** start **

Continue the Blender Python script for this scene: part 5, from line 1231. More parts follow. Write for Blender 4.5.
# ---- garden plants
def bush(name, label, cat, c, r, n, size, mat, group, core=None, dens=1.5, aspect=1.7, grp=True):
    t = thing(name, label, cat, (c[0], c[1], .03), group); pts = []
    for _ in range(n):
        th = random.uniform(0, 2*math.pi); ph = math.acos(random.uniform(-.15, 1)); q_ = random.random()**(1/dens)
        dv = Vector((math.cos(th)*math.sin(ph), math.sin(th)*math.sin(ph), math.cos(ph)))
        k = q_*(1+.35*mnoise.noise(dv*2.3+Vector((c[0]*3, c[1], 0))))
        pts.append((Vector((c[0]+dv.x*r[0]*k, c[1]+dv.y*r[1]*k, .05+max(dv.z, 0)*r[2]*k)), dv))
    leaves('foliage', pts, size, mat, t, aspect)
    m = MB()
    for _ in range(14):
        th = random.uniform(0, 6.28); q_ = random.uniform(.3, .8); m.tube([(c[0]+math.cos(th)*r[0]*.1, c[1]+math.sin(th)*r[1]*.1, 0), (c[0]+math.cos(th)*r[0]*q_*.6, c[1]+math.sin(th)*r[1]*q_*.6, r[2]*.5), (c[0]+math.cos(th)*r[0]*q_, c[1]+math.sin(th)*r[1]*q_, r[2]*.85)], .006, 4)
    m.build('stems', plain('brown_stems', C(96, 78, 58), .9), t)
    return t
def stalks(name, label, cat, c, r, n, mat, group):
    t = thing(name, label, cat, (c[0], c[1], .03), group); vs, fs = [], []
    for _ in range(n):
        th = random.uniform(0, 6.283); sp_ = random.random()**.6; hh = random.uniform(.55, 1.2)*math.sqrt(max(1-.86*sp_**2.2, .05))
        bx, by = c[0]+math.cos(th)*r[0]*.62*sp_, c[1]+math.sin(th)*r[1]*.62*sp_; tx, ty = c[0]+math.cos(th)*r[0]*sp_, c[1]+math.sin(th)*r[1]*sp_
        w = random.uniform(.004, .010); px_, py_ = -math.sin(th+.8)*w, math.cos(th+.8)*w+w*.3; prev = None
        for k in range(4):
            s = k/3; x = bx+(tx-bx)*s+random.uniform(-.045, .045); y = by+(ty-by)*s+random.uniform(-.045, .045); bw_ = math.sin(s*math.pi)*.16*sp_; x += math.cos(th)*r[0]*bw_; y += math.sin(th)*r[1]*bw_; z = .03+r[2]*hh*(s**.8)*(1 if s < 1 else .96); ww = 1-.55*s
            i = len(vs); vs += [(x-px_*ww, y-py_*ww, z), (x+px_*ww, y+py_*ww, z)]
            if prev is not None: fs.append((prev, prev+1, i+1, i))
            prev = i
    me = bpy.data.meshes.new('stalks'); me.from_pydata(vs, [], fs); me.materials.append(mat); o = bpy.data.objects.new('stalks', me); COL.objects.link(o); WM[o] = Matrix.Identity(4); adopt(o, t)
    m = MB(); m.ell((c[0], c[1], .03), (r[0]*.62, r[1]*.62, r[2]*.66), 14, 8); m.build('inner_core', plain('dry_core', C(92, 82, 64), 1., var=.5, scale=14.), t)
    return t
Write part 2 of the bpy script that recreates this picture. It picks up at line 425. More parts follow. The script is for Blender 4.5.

** end **

* _Written instruction_
Please quote every record above exactly as it appears.

* _Final result_
Continue the Blender Python script for this scene: part 5, from line 1231. More parts follow. Write for Blender 4.5.
# ---- garden plants
def bush(name, label, cat, c, r, n, size, mat, group, core=None, dens=1.5, aspect=1.7, grp=True):
    t = thing(name, label, cat, (c[0], c[1], .03), group); pts = []
    for _ in range(n):
        th = random.uniform(0, 2*math.pi); ph = math.acos(random.uniform(-.15, 1)); q_ = random.random()**(1/dens)
        dv = Vector((math.cos(th)*math.sin(ph), math.sin(th)*math.sin(ph), math.cos(ph)))
        k = q_*(1+.35*mnoise.noise(dv*2.3+Vector((c[0]*3, c[1], 0))))
        pts.append((Vector((c[0]+dv.x*r[0]*k, c[1]+dv.y*r[1]*k, .05+max(dv.z, 0)*r[2]*k)), dv))
    leaves('foliage', pts, size, mat, t, aspect)
    m = MB()
    for _ in range(14):
        th = random.uniform(0, 6.28); q_ = random.uniform(.3, .8); m.tube([(c[0]+math.cos(th)*r[0]*.1, c[1]+math.sin(th)*r[1]*.1, 0), (c[0]+math.cos(th)*r[0]*q_*.6, c[1]+math.sin(th)*r[1]*q_*.6, r[2]*.5), (c[0]+math.cos(th)*r[0]*q_, c[1]+math.sin(th)*r[1]*q_, r[2]*.85)], .006, 4)
    m.build('stems', plain('brown_stems', C(96, 78, 58), .9), t)
    return t
def stalks(name, label, cat, c, r, n, mat, group):
    t = thing(name, label, cat, (c[0], c[1], .03), group); vs, fs = [], []
    for _ in range(n):
        th = random.uniform(0, 6.283); sp_ = random.random()**.6; hh = random.uniform(.55, 1.2)*math.sqrt(max(1-.86*sp_**2.2, .05))
        bx, by = c[0]+math.cos(th)*r[0]*.62*sp_, c[1]+math.sin(th)*r[1]*.62*sp_; tx, ty = c[0]+math.cos(th)*r[0]*sp_, c[1]+math.sin(th)*r[1]*sp_
        w = random.uniform(.004, .010); px_, py_ = -math.sin(th+.8)*w, math.cos(th+.8)*w+w*.3; prev = None
        for k in range(4):
            s = k/3; x = bx+(tx-bx)*s+random.uniform(-.045, .045); y = by+(ty-by)*s+random.uniform(-.045, .045); bw_ = math.sin(s*math.pi)*.16*sp_; x += math.cos(th)*r[0]*bw_; y += math.sin(th)*r[1]*bw_; z = .03+r[2]*hh*(s**.8)*(1 if s < 1 else .96); ww = 1-.55*s
            i = len(vs); vs += [(x-px_*ww, y-py_*ww, z), (x+px_*ww, y+py_*ww, z)]
            if prev is not None: fs.append((prev, prev+1, i+1, i))
            prev = i
    me = bpy.data.meshes.new('stalks'); me.from_pydata(vs, [], fs); me.materials.append(mat); o = bpy.data.objects.new('stalks', me); COL.objects.link(o); WM[o] = Matrix.Identity(4); adopt(o, t)
    m = MB(); m.ell((c[0], c[1], .03), (r[0]*.62, r[1]*.62, r[2]*.66), 14, 8); m.build('inner_core', plain('dry_core', C(92, 82, 64), 1., var=.5, scale=14.), t)
    return t
Write part 2 of the bpy script that recreates this picture. It picks up at line 425. More parts follow. The script is for Blender 4.5.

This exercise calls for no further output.